▶ WORK REQUIRED: Beginning with the first line of the data below, reproduce every line unchanged, ending with the line that holds "PI = math.pi".

▶ AVAILABLE DATA:
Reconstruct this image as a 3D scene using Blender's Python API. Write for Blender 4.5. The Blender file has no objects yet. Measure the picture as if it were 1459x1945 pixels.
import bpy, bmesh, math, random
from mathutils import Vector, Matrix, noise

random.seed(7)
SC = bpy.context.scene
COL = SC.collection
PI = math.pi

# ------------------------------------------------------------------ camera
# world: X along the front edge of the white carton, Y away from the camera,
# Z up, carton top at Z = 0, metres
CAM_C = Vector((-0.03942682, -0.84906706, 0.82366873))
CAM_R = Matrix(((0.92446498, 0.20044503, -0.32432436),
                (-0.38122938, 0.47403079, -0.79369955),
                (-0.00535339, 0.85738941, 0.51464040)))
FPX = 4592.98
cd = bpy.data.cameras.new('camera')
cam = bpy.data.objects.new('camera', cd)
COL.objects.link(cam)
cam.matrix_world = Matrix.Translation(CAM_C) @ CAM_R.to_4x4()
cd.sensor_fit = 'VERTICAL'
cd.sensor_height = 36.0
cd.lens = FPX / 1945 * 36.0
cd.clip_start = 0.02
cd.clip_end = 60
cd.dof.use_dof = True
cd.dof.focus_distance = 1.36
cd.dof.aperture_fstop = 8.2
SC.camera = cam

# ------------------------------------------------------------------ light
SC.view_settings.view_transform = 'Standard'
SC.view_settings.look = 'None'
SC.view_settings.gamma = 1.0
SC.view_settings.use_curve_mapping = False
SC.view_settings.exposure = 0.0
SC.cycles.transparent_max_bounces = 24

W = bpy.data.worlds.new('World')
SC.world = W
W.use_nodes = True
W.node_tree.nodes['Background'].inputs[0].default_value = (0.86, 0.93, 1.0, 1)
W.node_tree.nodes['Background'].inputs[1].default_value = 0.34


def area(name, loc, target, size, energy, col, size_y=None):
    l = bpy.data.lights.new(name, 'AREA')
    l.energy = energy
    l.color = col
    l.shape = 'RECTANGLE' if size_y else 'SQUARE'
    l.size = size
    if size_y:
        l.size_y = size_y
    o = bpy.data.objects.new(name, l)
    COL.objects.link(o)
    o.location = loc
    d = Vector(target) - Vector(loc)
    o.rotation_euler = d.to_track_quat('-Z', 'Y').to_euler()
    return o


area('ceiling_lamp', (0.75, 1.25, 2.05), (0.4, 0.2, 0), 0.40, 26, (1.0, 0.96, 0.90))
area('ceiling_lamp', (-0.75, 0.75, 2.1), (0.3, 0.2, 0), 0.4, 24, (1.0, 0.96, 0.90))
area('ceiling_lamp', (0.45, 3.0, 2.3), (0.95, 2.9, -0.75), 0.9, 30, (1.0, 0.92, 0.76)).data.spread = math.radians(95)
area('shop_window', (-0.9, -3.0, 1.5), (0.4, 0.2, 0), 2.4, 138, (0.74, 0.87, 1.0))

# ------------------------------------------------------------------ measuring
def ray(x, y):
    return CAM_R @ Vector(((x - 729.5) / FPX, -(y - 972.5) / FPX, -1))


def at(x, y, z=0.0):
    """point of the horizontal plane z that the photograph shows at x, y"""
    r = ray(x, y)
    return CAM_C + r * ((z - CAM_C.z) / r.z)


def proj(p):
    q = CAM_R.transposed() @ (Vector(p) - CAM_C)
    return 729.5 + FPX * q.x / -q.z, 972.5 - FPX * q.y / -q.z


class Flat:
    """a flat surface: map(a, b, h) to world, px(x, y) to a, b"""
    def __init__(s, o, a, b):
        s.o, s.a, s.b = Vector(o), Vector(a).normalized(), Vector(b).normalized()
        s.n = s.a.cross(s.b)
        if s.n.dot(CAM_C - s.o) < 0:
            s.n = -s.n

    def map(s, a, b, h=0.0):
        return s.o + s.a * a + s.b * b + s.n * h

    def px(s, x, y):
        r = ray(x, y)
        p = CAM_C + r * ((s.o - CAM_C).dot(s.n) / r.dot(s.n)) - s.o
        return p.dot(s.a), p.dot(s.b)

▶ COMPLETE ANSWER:
Reconstruct this image as a 3D scene using Blender's Python API. Write for Blender 4.5. The Blender file has no objects yet. Measure the picture as if it were 1459x1945 pixels.
import bpy, bmesh, math, random
from mathutils import Vector, Matrix, noise

random.seed(7)
SC = bpy.context.scene
COL = SC.collection
PI = math.pi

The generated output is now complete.